FAA Clears iPad for In-Flight Use by Pilots

The Federal Aviation Administration has cleared the way for airlines to begin dumping their hefty flight manuals in favor of iPads.

In June of this year, Alaska Airlines began a test program that saw 25 pounds of paper manuals replaced by 1.5 pounds of Apple hardware. They were satisfied with the results and noted that it would save approximately $1.2 million worth of fuel per year. The iPads use an app called GoodReader to display the manuals, which are in PDF format.
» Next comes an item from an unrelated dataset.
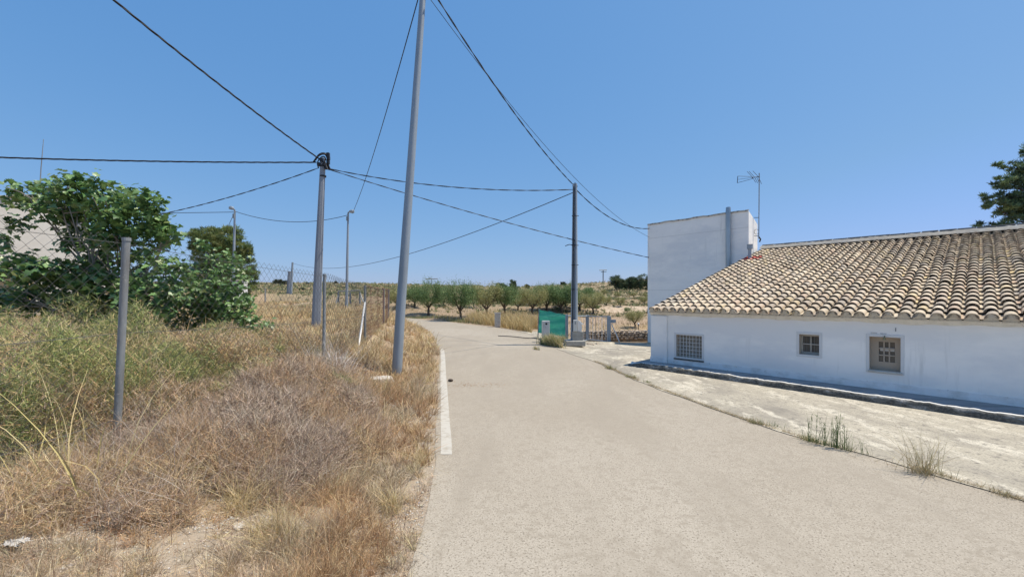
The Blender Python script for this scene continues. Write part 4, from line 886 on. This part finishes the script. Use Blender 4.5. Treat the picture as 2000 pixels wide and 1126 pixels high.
# pale marker box in the blond grass, and stakes of a low wire fence
g = G(972, 639); e = empty('concrete_marker', g, 'pale concrete box standing in the blond grass across the road', 'marker')
MB().box((-.2, -.12, 0), (.2, .12, zat(611.5, g.y)-g.z)).build('body', M['palestone'], e, bevel=.02); MB().box((-.23, -.15, zat(611.5, g.y)-g.z), (.23, .15, zat(610, g.y)-g.z)).build('cap', M['palestone'], e)
e = empty('wire_fence', G(840, 624), 'very low wire fence on thin stakes along the far road edge', 'fence'); o_ = e.location.copy(); pr_ = None
for k in range(11):
    p = G(840+8.5*k, 623+.85*k*.9); p = p-o_; mb = MB(); mb.tube([p, p+Vector((0, 0, .42))], .018, 5); mb.build('stake', M['galv2'], e)
    if pr_ is not None:
        mb = MB(); [mb.tube([pr_+Vector((0, 0, h)), p+Vector((0, 0, h))], .006, 4) for h in (.15, .3, .4)]; mb.build('wire', M['wire'], e)
    pr_ = p

# ------------------------------------------------------------------ chain-link fence
posts = [(-4.1, -.2), (-3.97, 4.2), (-3.86, 8.6), (-4.66, 13.3), (-5.75, 18.8), (-6.25, 21.2)]
tops = [2.60, 2.59, 2.47, 2.365, 2.38, 2.4]
fz = [H1(*p) for p in posts]
f0v = Vector((posts[1][0], posts[1][1], fz[1]))
fence = empty('chain_link_fence', f0v, 'sagging chain link fence on round steel posts between verge and fig tree', 'fence')
tp_ = [(-4.05, -.2), (-3.857, 4.2), (-3.84, 8.6), (-4.655, 13.3), (-5.74, 18.8), (-6.22, 21.2)]
for i, (p, z) in enumerate(zip(posts, fz)):
    mb = MB(); b_ = Vector((p[0], p[1], z-.2))-f0v; t_ = Vector((tp_[i][0], tp_[i][1], tops[i]))-f0v; r_p = [.033, .033, .031, .036, .038, .038][i]
    mb.tube([b_, t_], r_p, 14); mb.build('post', M['galv2'], fence, smooth=True)
    MB().tube([t_-Vector((0, 0, .03)), t_+Vector((0, 0, .004))], r_p+.004, 14).build('post_cap', M['galv2'], fence)
mb = MB(); b_ = Vector((-4.40, 12.0, H1(-4.40, 12.0)))-f0v; t_ = Vector((tp_[3][0], tp_[3][1], 1.85))-f0v; mb.tube([b_, t_], .028, 10); mb.build('brace', M['white_metal'], fence, smooth=True)
cell = .062
for i in range(len(posts)-1):
    a = Vector((posts[i][0], posts[i][1], 0)); b = Vector((posts[i+1][0], posts[i+1][1], 0)); L = (b-a).length; cs = cell if i < 2 else (.085 if i < 3 else .11)
    nw = int(L/cs); hgt = 1.95; nz = int(hgt/cs); k = np.arange(nw+1)
    rad = .0019 if i < 2 else .0030+.0010*(i-2)
    s = k/nw; tz = tops[i]*(1-s)+tops[i+1]*s-.02*np.sin(s*np.pi); j = np.arange(nz+1)
    # zigzag wires alternating, neighbours mirror each other so diamonds close
    S = (k[:, None]+.5*((j[None]+k[:, None]) % 2)*2-.5)*cs; S = np.clip(S, 0, L); Zz = tz[:, None]+.03-j[None]*cs
    gz = np.array([H1(*(a.lerp(b, float(q)).xy)) for q in np.linspace(0, 1, 12)]); gl = np.interp(S/L, np.linspace(0, 1, 12), gz)
    Zz = np.maximum(Zz, gl+.03)
    dep = .02*np.sin(S*3.1)*(1-np.clip((tz[:, None]-Zz)/2, 0, 1)*.3)+((j[None]+k[:, None]) % 2)*.004
    dx = (b-a)/L; nr = Vector((dx.y, -dx.x, 0))
    P = np.stack([a.x+dx.x*S+nr.x*(dep+.045), a.y+dx.y*S+nr.y*(dep+.045), Zz], -1)-np.array(f0v)
    # triangular section tubes
    D = np.gradient(P, axis=1); D /= np.linalg.norm(D, axis=2, keepdims=True)+1e-9; nvv = np.array(nr)[None, None]; sd = np.cross(D, nvv)
    ring = [P+rad*(math.cos(t)*nvv+math.sin(t)*sd) for t in (0, 2.094, 4.189)]
    V = np.stack(ring, 2); nn = V.shape[1]; idx = np.arange(V.shape[0]*nn*3).reshape(V.shape[0], nn, 3); F = []
    for q in range(3):
        q2 = (q+1) % 3; F.append(np.stack([idx[:, :-1, q], idx[:, :-1, q2], idx[:, 1:, q2], idx[:, 1:, q]], -1).reshape(-1, 4))
    npmesh('mesh_panel', V.reshape(-1, 3), [np.concatenate(F)], M['wire'] if i < 3 else M['rust'], fence)
    mb = MB()
    for zo in ((.05, .95, 1.8) if i < 3 else (.05,)): mb.tube([Vector((a.x+dx.x*L*q+nr.x*.05, a.y+dx.y*L*q+nr.y*.05, max(float(np.interp(q, s, tz))-zo, .2)))-f0v for q in np.linspace(0, 1, 10)], .0028 if i < 3 else .004, 5)
    mb.build('tension_wire', M['wire'], fence)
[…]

Says American Airlines of its take on computing in the clouds:

On Friday, American Airlines is the first airline in the world to be fully FAA approved to use iPads during all phases of flight. Pilots will use iPads as electronic chart and digital flight manual readers. The airline will begin iPad operations on B-777 aircraft, and then implement across all other fleets. By using electronic charts and manuals, the safety and efficiency on the flight deck is significantly enhanced. Both the iPad I and the iPad II have been approved for use. Other airlines such as United, Alaska, and UPS are also reviewing this potential, but none have been approved to conduct flight operations in all phases of flight except American. This FAA approval cumulates the results from a  six-month test period whereby American flew thousands of hours with iPads to test and evaluate the product.

We are assuming that 3G and Wi-Fi are turned off at all times and that pilots are not feeding their Words With Friends addiction when they should be flying the plane.